I took up walnut gathering at a young age. My friend Travis and I would roam the farm on a three-wheeler, pulling a little trailer that we would fill with bags of nuts, and at the end of the season we would load them all up in the truck and my dad would take us to a local buyer to sell them.
This weekend, about 30 years after Travis and I did our gleaning, I revisited those same trees with Ann and the boys. The trees haven’t changed much. I don’t think any have died, nor have they grown a noticeable amount. Walnuts tend to be an every-other-year crop on most trees, and the five mature walnuts in our yard in Columbia are on an off-year, producing some, but not a lot. And a lack of hickory nuts have put extra squirrel pressure on the walnut trees at our house. So the farm was our next-best option. We didn’t find many under the first trees we checked at the farm, but I kept following my memories to specific trees, and we ended up finding all we wanted.
Walnuts usually sell for about 10 cents per pound hulled. A hulled walnut weighs a lot less than a big green one. To give you an approximate scale, my sister piles the bed of her husband’s Ford F-350 truck high with sacks of walnuts, and can get about $60 worth on one load. She picks up a couple loads a year like that.

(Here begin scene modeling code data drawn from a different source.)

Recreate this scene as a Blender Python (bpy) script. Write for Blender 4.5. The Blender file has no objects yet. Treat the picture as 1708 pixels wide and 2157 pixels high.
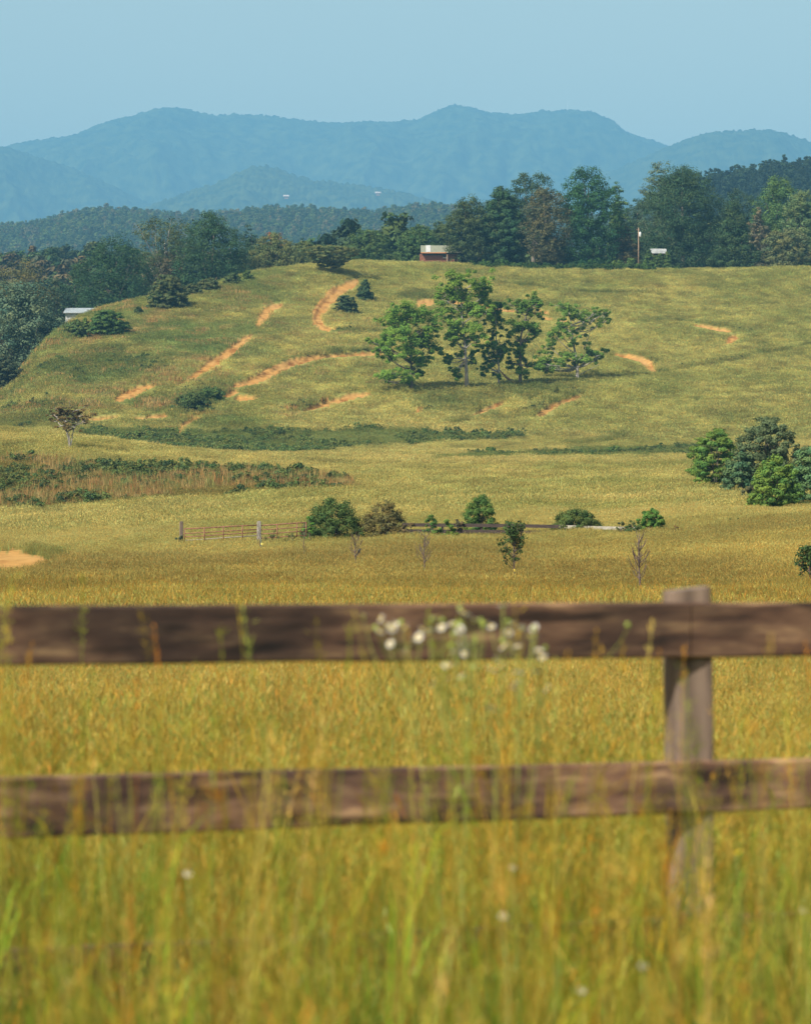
import bpy, math
import numpy as np
from mathutils import Vector

S = bpy.context.scene
COL = S.collection
# ---------------------------------------------------------------- camera, sky, sun, exposure
F, ZC, U0, V0 = 6486.0, 1.65, 854.0, 946.0      # picture units per radian, eye height, principal column, horizon row
cam = bpy.data.cameras.new('camera'); co = bpy.data.objects.new('camera', cam); COL.objects.link(co)
co.location = (0, 0, ZC); co.rotation_euler = (math.radians(90), 0, 0)
cam.sensor_fit = 'HORIZONTAL'; cam.sensor_width = 36; cam.lens = 36 * F / 1708
cam.shift_y = -132.5 / 1708
cam.clip_start = 0.1; cam.clip_end = 60000
cam.dof.use_dof = True; cam.dof.focus_distance = 150; cam.dof.aperture_fstop = cam.lens / 1000 / 0.020
cam.dof.aperture_blades = 8
S.camera = co
SUN_EL, SUN_AZ = math.radians(44), math.atan2(-0.72, -0.69)       # azimuth measured from +Y towards +X
sv = Vector((math.sin(SUN_AZ) * math.cos(SUN_EL), math.cos(SUN_AZ) * math.cos(SUN_EL), math.sin(SUN_EL)))
w = bpy.data.worlds.new('World'); S.world = w; w.use_nodes = True
nt = w.node_tree; nt.nodes.clear()
wo = nt.nodes.new('ShaderNodeOutputWorld'); bg = nt.nodes.new('ShaderNodeBackground')
sky = nt.nodes.new('ShaderNodeTexSky'); sky.sky_type = 'NISHITA'; sky.sun_disc = False
sky.sun_elevation = SUN_EL; sky.sun_rotation = SUN_AZ; sky.air_density = 1.0; sky.dust_density = 1.6; sky.ozone_density = 1.6
bg.inputs['Strength'].default_value = 0.09
tint = nt.nodes.new('ShaderNodeMix'); tint.data_type = 'RGBA'; tint.blend_type = 'MULTIPLY'; tint.inputs[0].default_value = 1; tint.inputs[7].default_value = (1.58, 1.19, .77, 1)
nt.links.new(sky.outputs[0], tint.inputs[6]); nt.links.new(tint.outputs[2], bg.inputs[0]); nt.links.new(bg.outputs[0], wo.inputs[0])
sl = bpy.data.lights.new('sun', 'SUN'); sl.energy = 4.4; sl.angle = math.radians(0.53); sl.color = (1.0, 0.94, 0.83)
so = bpy.data.objects.new('sun', sl); so.rotation_euler = sv.to_track_quat('Z', 'Y').to_euler(); COL.objects.link(so)
so.location = (-40, -20, 60)
S.view_settings.view_transform = 'Standard'; S.view_settings.look = 'None'
S.view_settings.exposure = 1.03; S.view_settings.gamma = 1.0
S.render.engine = 'CYCLES'
cy = S.cycles
cy.max_bounces = 6; cy.diffuse_bounces = 3; cy.glossy_bounces = 2; cy.transmission_bounces = 3
cy.volume_bounces = 0; cy.transparent_max_bounces = 4
cy.use_denoising = True
cy.sample_clamp_indirect = 4
S.render.film_transparent = False

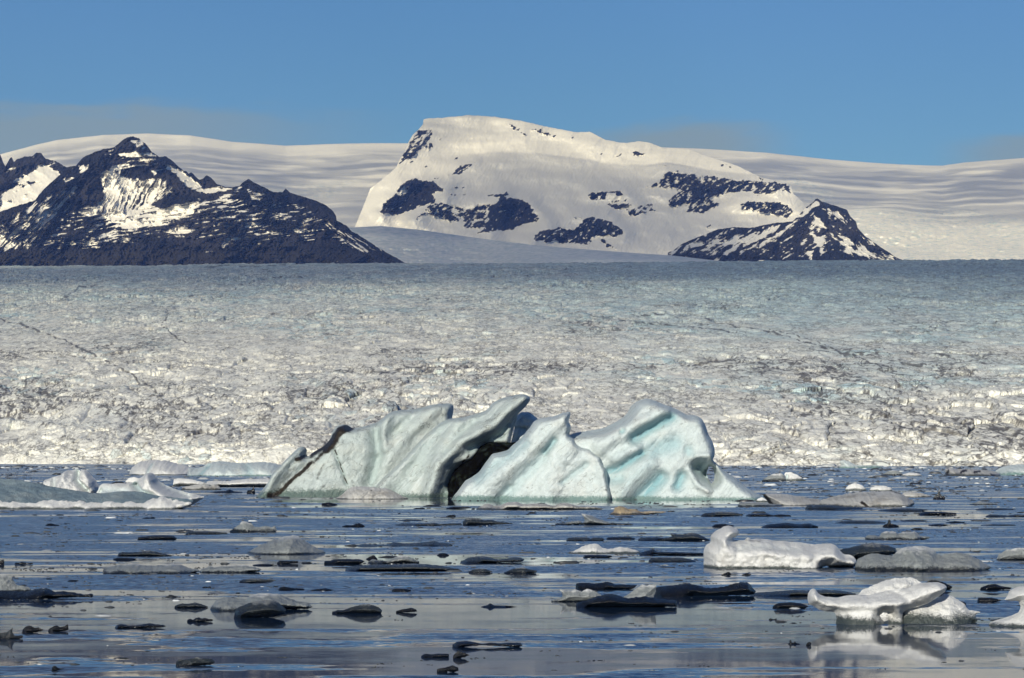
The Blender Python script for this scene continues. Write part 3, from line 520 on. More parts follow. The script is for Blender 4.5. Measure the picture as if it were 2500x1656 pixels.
# ------------------------------------------------------------------ floating ice
def zt(ox, oy, k): return lambda p: [(x * k + ox, y * k + oy) for x, y in p]
ZM = {'a': zt(0, 1110, .27039), 'b': zt(560, 1200, .27039), 'c': zt(1100, 1200, .27461), 'd': zt(1680, 1110, .34643), 'e': zt(0, 1360, .27039),
      'f': zt(400, 1380, .38023), 'g': zt(1250, 1380, .29573), 'h': zt(1850, 1360, .27461), 'L': zt(600, 940, .27461), 'R': zt(1050, 940, .35911), 'p': zt(0, 0, 1)}
def ice_material(name, dry, wet, blue=(0.30, 0.52, 0.56), rough=0.5, speck=0.35, warm=(0.62, 0.56, 0.46), warmth=0.25, grain=0.8, gs=1.0, spec=0.3, top=None, flute=0.0, scallop=0.4, fissure=0.0):
    m = M(name, rough, spec)
    w, b, d = m.attr('wet'), m.attr('blue'), m.attr('dirt')
    n1 = m.noise(2.6 * gs, 5, 0.7); n2 = m.noise(0.6 * gs, 4, 0.6); n3 = m.noise(11 * gs, 3, 0.7)
    c = m.mix(m.math('MULTIPLY', m.ss(n2, 0.48, 0.70), warmth), dry, warm)
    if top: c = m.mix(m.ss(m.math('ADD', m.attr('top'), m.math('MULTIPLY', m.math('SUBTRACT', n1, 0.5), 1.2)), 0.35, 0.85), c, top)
    c = m.mix(m.math('MULTIPLY', m.ss(m.math('ADD', m.math('MULTIPLY', n1, 0.5), m.math('MULTIPLY', n3, 0.5)), 0.40, 0.66), speck * 0.75), c, tuple(x * 0.55 for x in dry))
    c = m.mix(m.math('MULTIPLY', b, 0.85), c, blue)
    fl = None
    if flute:                                    # layering that leans with the slabs
        fl = m.noise(0.9, 4, 0.6, (1.5, 1.0, 0.14), (0, R(-42), 0)); c = m.mix(m.math('MULTIPLY', m.ss(fl, 0.5, 0.68), flute), c, tuple(x * 0.72 for x in dry))
        c = m.mix(m.math('MULTIPLY', m.ss(fl, 0.46, 0.30), flute), c, (0.70, 0.76, 0.76))
    if fissure:
        f1 = m.math('ABSOLUTE', m.math('SUBTRACT', m.noise(0.22, 4, 0.55, (1.6, 1, 0.7), (0, R(-50), 0)), 0.5))
        c = m.mix(m.math('MULTIPLY', m.math('MULTIPLY', m.ss(f1, 0.010, 0.0), m.ss(n2, 0.40, 0.6)), fissure), c, tuple(x * 0.35 for x in dry))
    ww = m.math('ADD', w, m.math('MULTIPLY', m.math('SUBTRACT', n1, 0.5), 0.9))
    ww = m.math('ADD', ww, m.math('MULTIPLY', m.math('SUBTRACT', n3, 0.5), 0.7 * speck / 0.35))
    c = m.mix(m.ss(ww, 0.25, 0.85), c, wet)
    dd = m.math('ADD', d, m.math('MULTIPLY', m.math('SUBTRACT', n1, 0.5), 0.8))
    c = m.mix(m.ss(dd, 0.28, 0.75), c, (0.020, 0.016, 0.011))
    m.col(c); m.l(m.ss(ww, 0.2, 0.9, rough, rough * 0.4), m.b.inputs['Roughness'])
    h = m.math('ADD', m.math('MULTIPLY', n1, 0.6), m.math('MULTIPLY', n3, 0.4))
    if scallop: h = m.math('ADD', h, m.math('MULTIPLY', m.voronoi(2.2 * gs, (1, 1, 1.5)), scallop))
    if fl: h = m.math('ADD', h, m.math('MULTIPLY', fl, 0.9))
    m.bump(h, grain, 0.22 / gs); return m.m
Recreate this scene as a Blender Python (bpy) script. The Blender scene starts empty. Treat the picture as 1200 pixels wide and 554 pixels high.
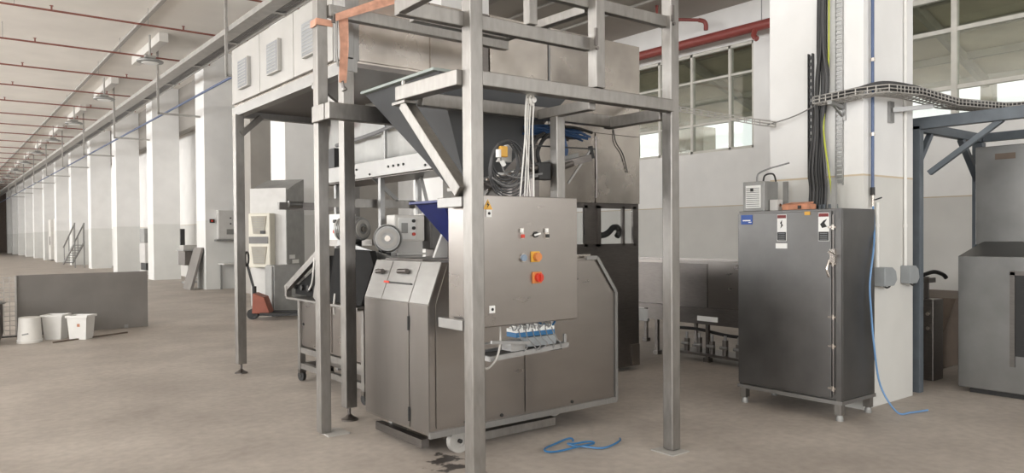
import bpy, bmesh, math, random
from mathutils import Vector, Matrix
random.seed(7)
S = bpy.context.scene
COL = S.collection
PI = math.pi

# ------------------------------------------------------------------ materials
def nmat(name):
    m = bpy.data.materials.new(name); m.use_nodes = True
    nt = m.node_tree; b = nt.nodes['Principled BSDF']
    return m, nt, b

def paint(name, col, rough=.5, metal=0., var=.06, scale=6., bump=0., spec=.5, dirt=None):
    m, nt, b = nmat(name)
    N, L = nt.nodes, nt.links
    tc = N.new('ShaderNodeTexCoord')
    n = N.new('ShaderNodeTexNoise'); n.inputs['Scale'].default_value = scale; n.inputs['Detail'].default_value = 5
    L.new(tc.outputs['Object'], n.inputs['Vector'])
    r = N.new('ShaderNodeValToRGB')
    c2 = dirt or tuple(max(0, c*(1-var*2.2)) for c in col)
    c1 = tuple(min(1, c*(1+var)) for c in col)
    r.color_ramp.elements[0].position = .3; r.color_ramp.elements[1].position = .7
    r.color_ramp.elements[0].color = (*c2, 1); r.color_ramp.elements[1].color = (*c1, 1)
    L.new(n.outputs['Fac'], r.inputs['Fac']); L.new(r.outputs['Color'], b.inputs['Base Color'])
    b.inputs['Roughness'].default_value = rough; b.inputs['Metallic'].default_value = metal
    b.inputs['Specular IOR Level'].default_value = spec
    if bump:
        bp = N.new('ShaderNodeBump'); bp.inputs['Strength'].default_value = bump; bp.inputs['Distance'].default_value = .01
        L.new(n.outputs['Fac'], bp.inputs['Height']); L.new(bp.outputs['Normal'], b.inputs['Normal'])
    return m

def steel(name, col=(.55, .52, .49), rough=.34, stretch=(2, 2, 90), metal=1., smear=.10, bump=.04, rv=.085):
    m, nt, b = nmat(name)
    N, L = nt.nodes, nt.links
    tc = N.new('ShaderNodeTexCoord')
    mp = N.new('ShaderNodeMapping'); mp.inputs['Scale'].default_value = stretch
    L.new(tc.outputs['Object'], mp.inputs['Vector'])
    n = N.new('ShaderNodeTexNoise'); n.inputs['Scale'].default_value = 3; n.inputs['Detail'].default_value = 3
    L.new(mp.outputs['Vector'], n.inputs['Vector'])
    n2 = N.new('ShaderNodeTexNoise'); n2.inputs['Scale'].default_value = 2.3; n2.inputs['Detail'].default_value = 6
    L.new(tc.outputs['Object'], n2.inputs['Vector'])
    mx = N.new('ShaderNodeMath'); mx.operation = 'MULTIPLY_ADD'; mx.inputs[1].default_value = .45; L.new(n.outputs['Fac'], mx.inputs[0])
    m3 = N.new('ShaderNodeMath'); m3.operation = 'MULTIPLY'; m3.inputs[1].default_value = .55; L.new(n2.outputs['Fac'], m3.inputs[0])
    L.new(m3.outputs[0], mx.inputs[2])
    r = N.new('ShaderNodeValToRGB'); r.color_ramp.elements[0].position = .3; r.color_ramp.elements[1].position = .7
    r.color_ramp.elements[0].color = (*[c*(1-smear*1.6) for c in col], 1)
    r.color_ramp.elements[1].color = (*[min(1, c*(1+smear)) for c in col], 1)
    L.new(mx.outputs[0], r.inputs['Fac']); L.new(r.outputs['Color'], b.inputs['Base Color'])
    rr = N.new('ShaderNodeMapRange'); rr.inputs['To Min'].default_value = rough-rv; rr.inputs['To Max'].default_value = rough+rv
    L.new(mx.outputs[0], rr.inputs['Value']); L.new(rr.outputs['Result'], b.inputs['Roughness'])
    b.inputs['Metallic'].default_value = metal
    if bump:
        bp = N.new('ShaderNodeBump'); bp.inputs['Strength'].default_value = bump; bp.inputs['Distance'].default_value = .004
        L.new(mx.outputs[0], bp.inputs['Height']); L.new(bp.outputs['Normal'], b.inputs['Normal'])
    return m

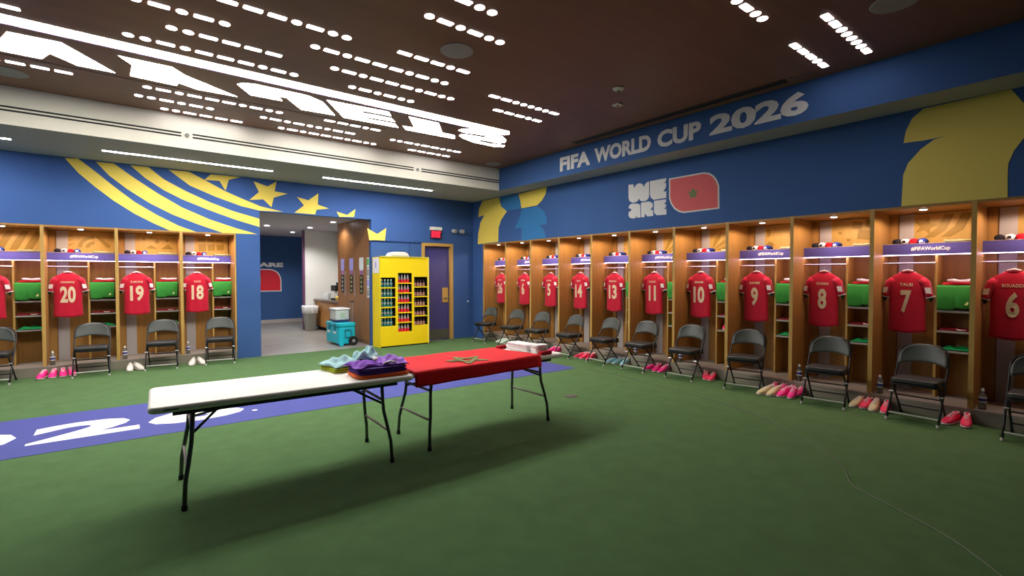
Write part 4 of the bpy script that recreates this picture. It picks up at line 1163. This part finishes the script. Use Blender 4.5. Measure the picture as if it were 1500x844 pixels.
# bibs on the right end of table one
TZ = 0.7385
stack('folded_bib', 'orange bibs under the purple bibs on the left table', 'bib', 1.735, 4.09, TZ, 0.46, 0.36, 1, 0.028, ORAN, R(-3), 21)
stack('folded_bib', 'pile of folded purple bibs at the right end of the left table', 'bib', 1.735, 4.095, TZ+0.028, 0.44, 0.34, 2, 0.026, PURPD, R(-2), 31)
def heap(name, lab, m, x, y, z, sx, sy, h, seed, rz=0.0):
    rnd = random.Random(seed); ph = [rnd.uniform(0, 6) for _ in range(6)]
    t = thing(name, lab, 'bib', (x, y, z), rz, 'crumpled bibs on the left table')
    def f(u, v):
        e = (math.sin(PI*u)*math.sin(PI*v))**0.45
        zz = 0.008 + h*e*(0.50+0.28*math.sin(5.5*u+ph[0])*math.cos(4.5*v+ph[1])+0.16*math.sin(11*u+ph[2]+5*v)+0.12*math.sin(17*v+ph[5]-9*u))
        return (sx*(u-0.5)+0.015*math.sin(7*v+ph[3]), sy*(v-0.5)+0.015*math.sin(6*u+ph[4]), zz)
    MB().sheet(30, 24, f, 0.008).build('cloth', m, t, smooth='all')
    return t
a = heap('crumpled_bib', 'crumpled purple bib on top of the purple pile, left side', PURP, 1.62, 4.12, TZ+0.078, 0.25, 0.30, 0.065, 3)
MB().tube([(0.06, -0.10, 0.055), (0.09, -0.03, 0.065), (0.10, 0.05, 0.060)], [0.012, 0.026, 0.010], 8, flat=0.5).build('white_trim', WHITEF, a, smooth='all')
a = heap('crumpled_bib', 'peaked purple bib on top of the purple pile, right side', mat('violet fabric', (0.33, 0.12, 0.60), 0.8, noise=0.15, scale=10), 1.86, 4.10, TZ+0.078, 0.24, 0.30, 0.095, 8)
MB().tube([(-0.12, -0.11, 0.03), (-0.06, -0.13, 0.042), (-0.01, -0.12, 0.03)], [0.010, 0.022, 0.010], 8, flat=0.5).build('white_trim', WHITEF, a, smooth='all')
stack('folded_bib', 'yellow green bibs under the pale aqua bibs at the table rear', 'bib', 1.55, 4.50, TZ, 0.26, 0.34, 2, 0.020, LIME, R(8), 41)
heap('crumpled_bib', 'pale aqua bib lying over the yellow green bibs', AQUA, 1.545, 4.50, TZ+0.042, 0.27, 0.35, 0.085, 5, R(8))
stack('folded_bib', 'slate blue folded bibs behind the purple pile', 'bib', 1.84, 4.46, TZ, 0.26, 0.30, 3, 0.026, SLATE, R(4), 51)
heap('crumpled_bib', 'peaked pale aqua bib standing highest at the rear of the pile', AQUA, 1.79, 4.50, TZ+0.08, 0.22, 0.26, 0.15, 12, R(-20))

# ------------------------------------------------------------------ yellow bottle rack
RX0, RX1, RY0, RY1 = 4.405, 5.605, 10.235, 10.665
t = thing('bottle_rack', 'tall yellow rack of drink bottles against the blue wall', 'rack', ((RX0+RX1)/2, RY0, 0))
hw = (RX1-RX0)/2
cols = [(-0.585, -0.235, 0.470, 1.560, 5), (-0.180, 0.170, 0.325, 1.665, 6), (0.222, 0.572, 0.455, 1.575, 5)]
# front board built around the three openings
fb = MB()
edges = [-hw, -0.585, -0.235, -0.180, 0.170, 0.222, 0.572, hw]
for a, b in ((-hw, -0.585), (-0.235, -0.180), (0.170, 0.222), (0.572, hw)):
    fb.box(a, b, 0, 0.02, 0.03, 2.02)
for a, b, z0, z1, n in cols:
    fb.box(a, b, 0, 0.02, 0.03, z0); fb.box(a, b, 0, 0.02, z1, 2.02)
fb.build('front_board', MACH, t)
MB().box(-hw, -hw+0.02, 0.02, RY1-RY0, 0.0, 2.02).build('side_board', MACH, t)
MB().box(hw-0.02, hw, 0.02, RY1-RY0, 0.0, 2.02).build('side_board', MACH, t)
MB().box(-hw+0.02, hw-0.02, 0.02, RY1-RY0, 2.0, 2.02).build('top_board', MACH, t)
MB().box(-hw, hw, -0.012, 0.0, 2.02, 2.035).box(hw-0.022, hw, -0.012, 0.0, 0.03, 2.02).build('lip', mat('light yellow lip', (0.85, 0.72, 0.12), 0.5), t)
MB().box(-hw+0.03, hw-0.02, 0.012, 0.03, 0.0, 0.03).build('base_gap', BLACK, t)
MB().box(-hw+0.02, hw-0.02, 0.30, 0.32, 0.03, 2.0).build('back_board', BLACK, t)
for a, b, z0, z1, n in cols:
    MB().box(a-0.004, a, 0.02, 0.30, z0, z1).box(b, b+0.004, 0.02, 0.30, z0, z1).box(a, b, 0.02, 0.30, z1, z1+0.004).build('compartment_liner', BLACK, t)
    st = (z1-z0)/n
    for k in range(n):
        z = z0+st*k
        MB().box(a, b, 0.003 if k else 0.02, 0.30, z-(0.022 if k else 0.004), z).build('shelf', MACH, t)
# white rounded hump on top of the rack
pts = [(-0.24, 0), (0.24, 0), (0.235, 0.03), (0.19, 0.085), (0.12, 0.105), (-0.10, 0.105), (-0.18, 0.085), (-0.225, 0.035)]
a = thing('roof_box', 'white rounded box lying on top of the yellow rack', 'box', ((RX0+RX1)/2-0.12, RY0+0.03, 2.0355))
MB().prism(pts, 0, 0.25, 'xz').build('shell', WHITEP, a, bevel=0.01)
MB().box(-0.20, 0.20, -0.003, 0, 0.012, 0.02).build('seam', GRILLE, a)
a = thing('paper_notice', 'white paper notice on the side of the yellow rack', 'notice', (RX0, RY0+0.22, 1.83))
MB().box(-0.004, -0.0005, -0.17, 0.17, -0.17, 0.17).build('sheet', WHITEF, a)
MB().box(-0.005, -0.004, -0.02, 0.04, -0.05, 0.08).build('print', LILAC, a)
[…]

The walnuts that grow in Missouri are black walnuts, and are very different than English walnuts. You’re most likely to have encountered their distinctive flavor in black walnut ice cream.
All the walnuts purchased by buyers in Missouri and the surrounding states end up in Stockton, MO, at Hammons Black Walnuts.  Hammons has 250 buying stations, or hullers, in a 16 state area. They sell black walnuts directly to the food industry for products like black walnut ice cream, and even sell the hulls, which are used as an abrasive for polishing metal, as a filter to separate crude oil from water, in cosmetics and in dynamite.
If you don’t want to crack your own nuts, Hammons also has a retail division. You can purchase pure, wild black walnuts from them, or candy-coated nuts at their website www.hammonsproducts.com. The website will also tell you everything you ever wanted to know about walnuts.
Full disclosure, I’m acquainted with Brian Hammons through my employer, the United Methodist Church. Brian is the laity leader for the UMC in Missouri. He volunteers a ton of time to the church, and is an all-around great guy. 
I was happy to share my walnut-gathering heritage with my family this weekend, even if it was a little hard for the boys to stay on task. Come to think of it, Travis and I probably weren’t that speedy back in the day either. I think I remember my split of the take being something around $14 after a season of harvesting.